La domanda è: come scegliere tra questi due principi? Ed è una domanda politica. Sul campo, di guerra, la risposta è stata data dalla dura realtà dei rapporti di forza. Gli interessi della Russia – sebbene nella più grande confusione d’intenti all’interno della stessa Russia – hanno avuto il sopravvento. La disputa è aperta ed è densa di gravi ripercussioni, poiché i paesi occidentali non intendono abbandonare il campo e puntano a ripristinare il diritto proprietario della Georgia, loro alleata, su quelle terre, Sulle quali, tuttavia, abitano popoli irriducibili, che non sono affatto identificabili con gli interessi strategici della Russia, ma che si appellano alla sua protezione per la semplice e banale ragione che è la condizione sine qua non per la loro esistenza fisica.

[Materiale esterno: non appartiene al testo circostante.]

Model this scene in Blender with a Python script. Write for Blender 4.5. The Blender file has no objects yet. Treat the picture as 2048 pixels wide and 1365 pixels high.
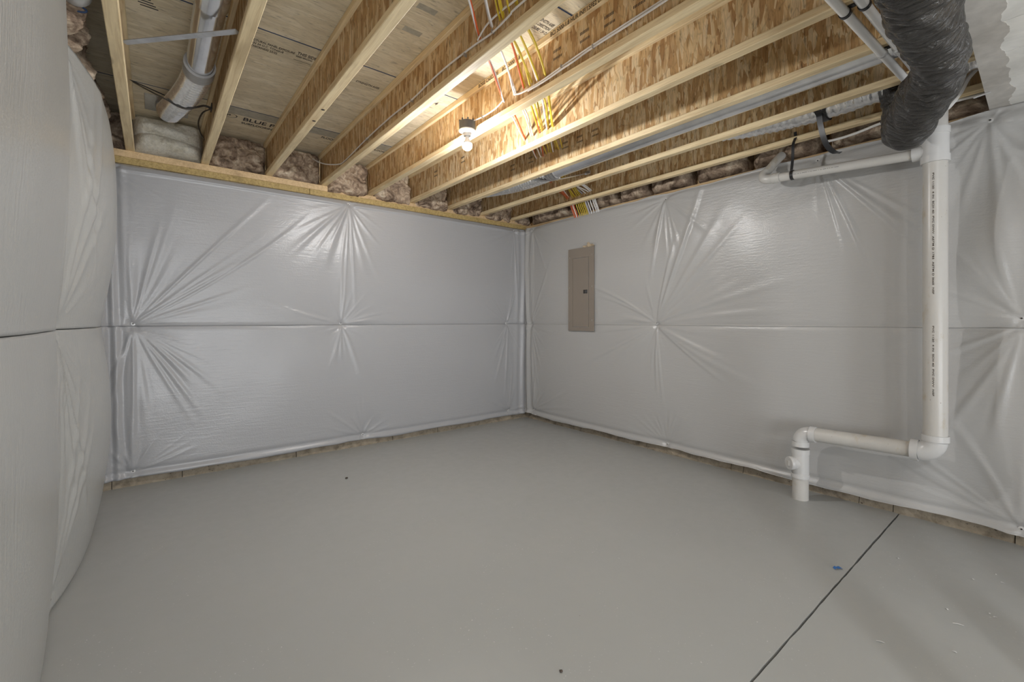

Così siamo giunti allo stallo attuale. Ossetia del Sud e Abkhazia  sono diventati Stati, formalmente parlando, il 26 agosto del 2008, poco più di due settimane dopo la data fatidica dei ‘tre otto’ (8-8-2008)) che coincise con la sconfitta dell’offensiva militare georgiana contro l’Ossetia del Sud e la sua capitale Tzkhinval. La Russia dell’allora presidente Dmitrij Medvedev e dell’allora premier Vladimir Putin  riconobbe a entrambe le repubbliche (che già si erano proclamate indipendenti sedici  anni prima, all’incirca) il ruolo di Stati indipendenti e sovrani e stipulò accordi di alleanza, anche militare, con esse, come deterrente per impedire future operazioni militari. L’Unione Europea ignora pervicacemente questa realtà e altrettanto fanno gli Stati Uniti. Il principio che essi invocano è diventato però inservibile dopo che Ue e Usa lo violarono platealmente nel Kosovo, calpestando le frontiere della ex Jugoslavia in nome dell’autodeterminazione del popolo kosovaro e poi dichiarando che si trattava di una eccezione alla regola. E dunque essi usano un altro pretesto, che consiste nel sottintendere  che Tzkhinval e Sukhum, le due capitali ‘ribelli’, altro non sarebbero che appendici della Russia odierna e dei suoi interessi strategici.

E questa è una tesi che i fatti stessi dimostrano assai traballante. La Russia, infatti, non riconobbe formalmente la sovranità di Ossetia del Sud e di Abkhazia per ben 16 anni consecutivi, e lo fece soltanto quando apparve evidente che la Georgia di Saakashvili – se non fosse stata fermata con la forza – avrebbe proceduto con l’annessione violenta di entrambi i territori, massacrando allegramente le popolazioni civili. Ora che fare? Sukhum e Tzkhinval festeggiano i loro 20 anni di indipendenza reale. E non c’è modo di tornare indietro se non riaprendo le ostilità militari. Esiste un negoziato a Ginevra, sotto l’egida delle Nazioni Unite, con la partecipazione di Russia e Stati Uniti, che si trascina senza risultati dal 2008. Abkhazia e Ossetia del Sud propongono alla Georgia di firmare un patto di rinuncia all’uso della forza per ripristinare ciò che essa ritiene essere un diritto violato. Apparentemente è poco, sostanzialmente aprirebbe la strada a una normalizzazione della situazione su quelle frontiere, alla ripresa dei traffici, alla fine del blocco, ai movimenti delle persone. Tbilisi non ne vuole neppure parlare, con la tesi che firmare un patto equivale a riconoscere gli altri firmatari. E l’Europa, incredibilmente, incoraggia Tbilisi. Irrealpolitik , che conduce in un vicolo cieco in fondo al quale c’è di nuovo la guerra.

Adesso i presidenti di Abkhazia e Ossetia del Sud si sono rivolti ufficialmente al governo italiano con la richiesta del riconoscimento diplomatico. Che, ovviamente, gliela rifiuterà, seguendo la  ‘logica’ dell’Unione Europea , che è quella della guerra fredda. Inutile chiedersi cosa ne pensa il Parlamento italiano. Assai pochi, tra i nostri deputati, sanno dove si trovino questi due piccoli popoli, con le loro lingue astruse. Quasi nessuno ne conosce la storia. Sarebbe un’ottima occasione per imparare qualche cosa e per far sentire una voce dell’Italia diversa da quella che parla con l’accento inglese.